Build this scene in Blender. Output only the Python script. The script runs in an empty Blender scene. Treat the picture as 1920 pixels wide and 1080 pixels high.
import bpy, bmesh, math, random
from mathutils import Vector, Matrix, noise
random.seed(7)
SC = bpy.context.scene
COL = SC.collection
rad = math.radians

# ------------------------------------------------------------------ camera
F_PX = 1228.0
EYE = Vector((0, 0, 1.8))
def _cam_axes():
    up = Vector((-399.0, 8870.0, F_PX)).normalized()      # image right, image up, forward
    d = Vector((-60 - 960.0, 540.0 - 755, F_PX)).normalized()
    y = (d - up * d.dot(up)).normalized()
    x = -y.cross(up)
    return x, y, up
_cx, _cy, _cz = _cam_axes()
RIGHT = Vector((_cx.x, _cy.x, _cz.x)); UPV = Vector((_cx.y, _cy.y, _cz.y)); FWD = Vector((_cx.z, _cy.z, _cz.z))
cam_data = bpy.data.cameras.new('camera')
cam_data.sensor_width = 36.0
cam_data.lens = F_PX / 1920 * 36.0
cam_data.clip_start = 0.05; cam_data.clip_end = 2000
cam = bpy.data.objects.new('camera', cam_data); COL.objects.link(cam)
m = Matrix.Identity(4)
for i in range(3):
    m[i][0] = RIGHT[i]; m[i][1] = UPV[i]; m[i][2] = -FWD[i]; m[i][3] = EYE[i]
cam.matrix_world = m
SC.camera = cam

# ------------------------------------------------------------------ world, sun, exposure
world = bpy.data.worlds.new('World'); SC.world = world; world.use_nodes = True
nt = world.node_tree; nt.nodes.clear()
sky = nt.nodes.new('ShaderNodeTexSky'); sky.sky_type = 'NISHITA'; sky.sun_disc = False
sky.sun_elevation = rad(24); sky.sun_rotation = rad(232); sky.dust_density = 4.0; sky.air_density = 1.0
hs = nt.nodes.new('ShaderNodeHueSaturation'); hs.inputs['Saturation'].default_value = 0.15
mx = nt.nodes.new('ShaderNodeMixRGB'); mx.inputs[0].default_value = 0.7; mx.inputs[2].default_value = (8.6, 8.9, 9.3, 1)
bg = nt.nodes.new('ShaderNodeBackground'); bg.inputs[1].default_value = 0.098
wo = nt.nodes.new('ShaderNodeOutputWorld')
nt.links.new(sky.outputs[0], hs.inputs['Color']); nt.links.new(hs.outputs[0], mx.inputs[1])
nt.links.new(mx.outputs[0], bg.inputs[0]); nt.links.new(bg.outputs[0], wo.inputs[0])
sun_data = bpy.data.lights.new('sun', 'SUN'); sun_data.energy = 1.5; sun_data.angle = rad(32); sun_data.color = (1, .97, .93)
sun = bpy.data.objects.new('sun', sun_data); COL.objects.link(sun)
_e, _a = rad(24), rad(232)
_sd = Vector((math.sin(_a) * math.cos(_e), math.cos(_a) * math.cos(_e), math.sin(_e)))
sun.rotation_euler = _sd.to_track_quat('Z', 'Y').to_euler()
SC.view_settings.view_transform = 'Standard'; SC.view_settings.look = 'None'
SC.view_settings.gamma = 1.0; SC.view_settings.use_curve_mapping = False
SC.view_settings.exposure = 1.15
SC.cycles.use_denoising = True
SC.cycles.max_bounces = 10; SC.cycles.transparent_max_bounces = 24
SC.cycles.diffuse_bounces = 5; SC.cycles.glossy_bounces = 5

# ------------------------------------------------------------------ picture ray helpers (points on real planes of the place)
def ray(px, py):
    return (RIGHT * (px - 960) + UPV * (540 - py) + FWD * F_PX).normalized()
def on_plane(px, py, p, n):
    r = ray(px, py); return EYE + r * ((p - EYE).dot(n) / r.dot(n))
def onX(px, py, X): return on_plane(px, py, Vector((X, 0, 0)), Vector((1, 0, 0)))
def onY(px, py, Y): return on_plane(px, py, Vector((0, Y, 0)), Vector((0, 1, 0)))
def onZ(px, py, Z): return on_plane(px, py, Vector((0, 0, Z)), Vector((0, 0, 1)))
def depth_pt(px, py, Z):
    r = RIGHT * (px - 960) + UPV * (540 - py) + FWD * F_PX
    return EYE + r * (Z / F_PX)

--

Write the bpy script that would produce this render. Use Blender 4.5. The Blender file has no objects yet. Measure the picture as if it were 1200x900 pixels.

==

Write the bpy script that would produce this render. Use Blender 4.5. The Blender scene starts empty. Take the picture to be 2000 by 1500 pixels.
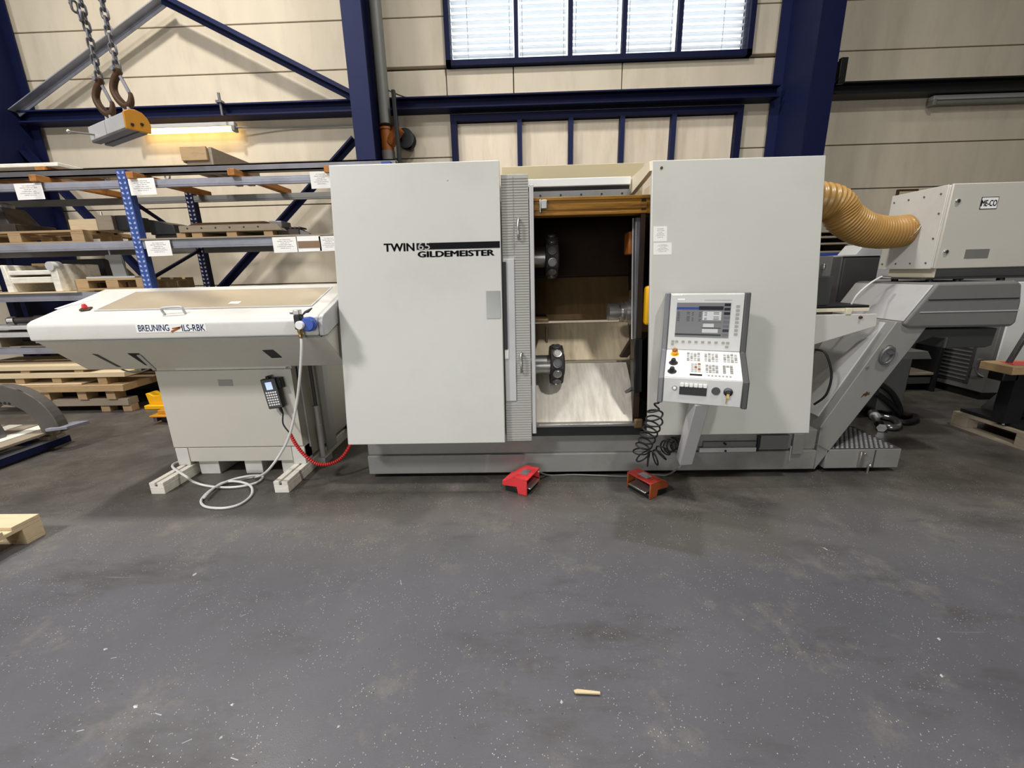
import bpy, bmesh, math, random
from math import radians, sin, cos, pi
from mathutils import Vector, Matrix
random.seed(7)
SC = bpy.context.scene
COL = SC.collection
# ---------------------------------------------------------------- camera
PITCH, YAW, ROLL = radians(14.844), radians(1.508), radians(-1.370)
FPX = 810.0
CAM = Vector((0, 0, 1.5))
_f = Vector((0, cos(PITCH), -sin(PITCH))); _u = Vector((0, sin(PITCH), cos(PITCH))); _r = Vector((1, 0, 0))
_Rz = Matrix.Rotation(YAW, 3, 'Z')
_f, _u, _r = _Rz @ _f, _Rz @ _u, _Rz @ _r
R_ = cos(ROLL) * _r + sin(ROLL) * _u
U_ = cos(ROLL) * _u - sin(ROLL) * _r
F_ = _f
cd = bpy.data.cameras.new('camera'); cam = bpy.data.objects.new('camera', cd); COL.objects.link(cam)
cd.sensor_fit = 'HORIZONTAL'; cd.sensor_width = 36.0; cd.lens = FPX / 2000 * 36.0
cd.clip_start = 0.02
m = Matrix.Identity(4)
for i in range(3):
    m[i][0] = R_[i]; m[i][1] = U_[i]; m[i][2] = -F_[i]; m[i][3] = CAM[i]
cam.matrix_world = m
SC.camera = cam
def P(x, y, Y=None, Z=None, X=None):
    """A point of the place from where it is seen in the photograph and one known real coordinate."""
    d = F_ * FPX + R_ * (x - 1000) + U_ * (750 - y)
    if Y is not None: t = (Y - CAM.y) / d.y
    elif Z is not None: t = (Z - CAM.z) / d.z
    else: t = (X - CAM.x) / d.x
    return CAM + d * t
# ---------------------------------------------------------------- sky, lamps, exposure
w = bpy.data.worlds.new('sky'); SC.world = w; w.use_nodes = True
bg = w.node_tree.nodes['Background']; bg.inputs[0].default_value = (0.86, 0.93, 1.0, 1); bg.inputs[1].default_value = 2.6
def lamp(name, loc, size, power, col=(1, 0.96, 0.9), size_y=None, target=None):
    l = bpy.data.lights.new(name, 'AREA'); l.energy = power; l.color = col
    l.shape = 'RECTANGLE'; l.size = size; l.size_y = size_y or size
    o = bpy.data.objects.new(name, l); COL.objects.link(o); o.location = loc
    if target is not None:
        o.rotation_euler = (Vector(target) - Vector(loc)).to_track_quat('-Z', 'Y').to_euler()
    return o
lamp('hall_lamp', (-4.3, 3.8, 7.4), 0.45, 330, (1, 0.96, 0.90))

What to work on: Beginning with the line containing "Build this scene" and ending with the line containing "rad = math.radians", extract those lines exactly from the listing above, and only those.

Response:
Build this scene in Blender. Output only the Python script. The script runs in an empty Blender scene. Treat the picture as 1920 pixels wide and 1080 pixels high.
import bpy, bmesh, math, random
from mathutils import Vector, Matrix, noise
random.seed(7)
SC = bpy.context.scene
COL = SC.collection
rad = math.radians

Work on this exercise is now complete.